Thursday, March 08, 2007

Questions from the Methodist

Is wealth compatible with the Christian faith?
Yes of course. While wealth can be a spiritual stumbling block, it can also be spiritually liberating. Solomon's proverbs give a very favorable impression of wealth. He takes the stance that rich people have more choices and effectively more freedom than the poor who must scrounge for their next meal and compromise their morals in order feed themselves or their family.

But money must not be your true love. You cannot allow it to be your God. Money is a thing and a gift given to us by God as a resource to use for his glory.

from Michael Spencer:
In my Baptist upbringing, we were frequently told that weekly communion turned the supper into a meaningless, rote ritual. Roman Catholics and those in the “Disciples of Christ” churches were examples. Of course, this same standard didn’t seem to apply to preaching, the offering, choir specials, hymns and, of course, the offering. It is was always obvious to me that the kinds of demeaning language used in describing frequent communion was not rooted in the Bible, but is simple prejudice: we don’t want to be like the Catholics.
I'm not a Southern Baptist. I don't think I could be. Among other things I drink too much. "Too much" meaning that I actually had a beer sometime before Christmas (mmm, Yeungling) and I have had the same bottle of Glenlivet in my possession since I was in Graduate School. Oh and the whole married to a Jew thing. Might be an issue.

Anyway, it is my understanding that the reason most Protestant denominations do not hold communion weekly has much more to do with organizational and traditional issues than anything theological. My current church holds communion the first Sunday of the month, but way back when I was PCA I think it was quarterly.

This whole thing got start because at many times in church history, there haven't been enough ministers to go around.

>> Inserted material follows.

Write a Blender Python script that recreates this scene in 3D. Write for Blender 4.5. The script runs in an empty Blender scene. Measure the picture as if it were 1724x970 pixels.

The colonial period. The westward expansion. Even now some denominations like the Methodists are having trouble meeting their staffing needs. Many denominations solved this by having ministers "ride the circuit" to several churches. You had communion when you had a minister in town, otherwise not. Depending on the size of the circuit this meant you probably wouldn't have communion more than once a month and sometimes it was a lot longer than that depending on staffing and geography. Even though a lot of churches now have their own pastors, they rarely have communion more than once a month. Why? Well because once a month was good enough back in grandpa's day... etc. The exception became common and then became the new norm.

In short, our communion schedule is more about liturgical tradition than any theological reasoning.

Frankly, modern Protestant practice kind of stinks. The Christian sacrament of Communion harkens back to the Jewish sabbath ceremonies of breaking bread and sharing wine. While you may thing that this is a Passover activity, in fact an observant Jewish family will share the bread and wine once a week on the sabbath. I actually enjoy this part of the Friday dinner with Amy's family a lot, even though the prayers are in Hebrew and therefore completely unintelligible to me. It seems to me that a more frequent observance of Christian Communion wouldn't hurt anything (unless people are partaking improperly of course) and may serve to strengthen the bonds of the Church with God and with each other.

Jeff, how would you distinguish between a person living in luxury whose wealth is a stumbling block from a person living in luxury whose wealth is not a stumbling block?
By how they use their money of course. When you look at lessons like the Parable of the Talents, inequality in wealth or ability isn't necessarily a bad thing. What is bad is using that wealth or ability unwisely or inappropriately.

Don't be a glutton. Don't be a miser. Don't squander it. And above all be humble. You have been given much by God, so you must invest much for God. Invest in the less fortunately by giving to charity or investing in businesses that can train them or employ them. Invest to improve everyone's quality of life. If you have enough money to be comfortable, then do not be afraid to be generous.

But ultimately, and here is the tough part for a lot of Christians, we may not be able to tell. Just as ultimately it is God's money, so ultimately it is also God who judges who was the good servant and who buried the money in the ground. Not me and not you. And perhaps, as good Christians, we should remember that. The person you are most capable of judging is yourself. Think how you are using what God has given you. Take the plank from your own eye first and don't worry about what other people are doing. Have faith, God will sort them out soon enough.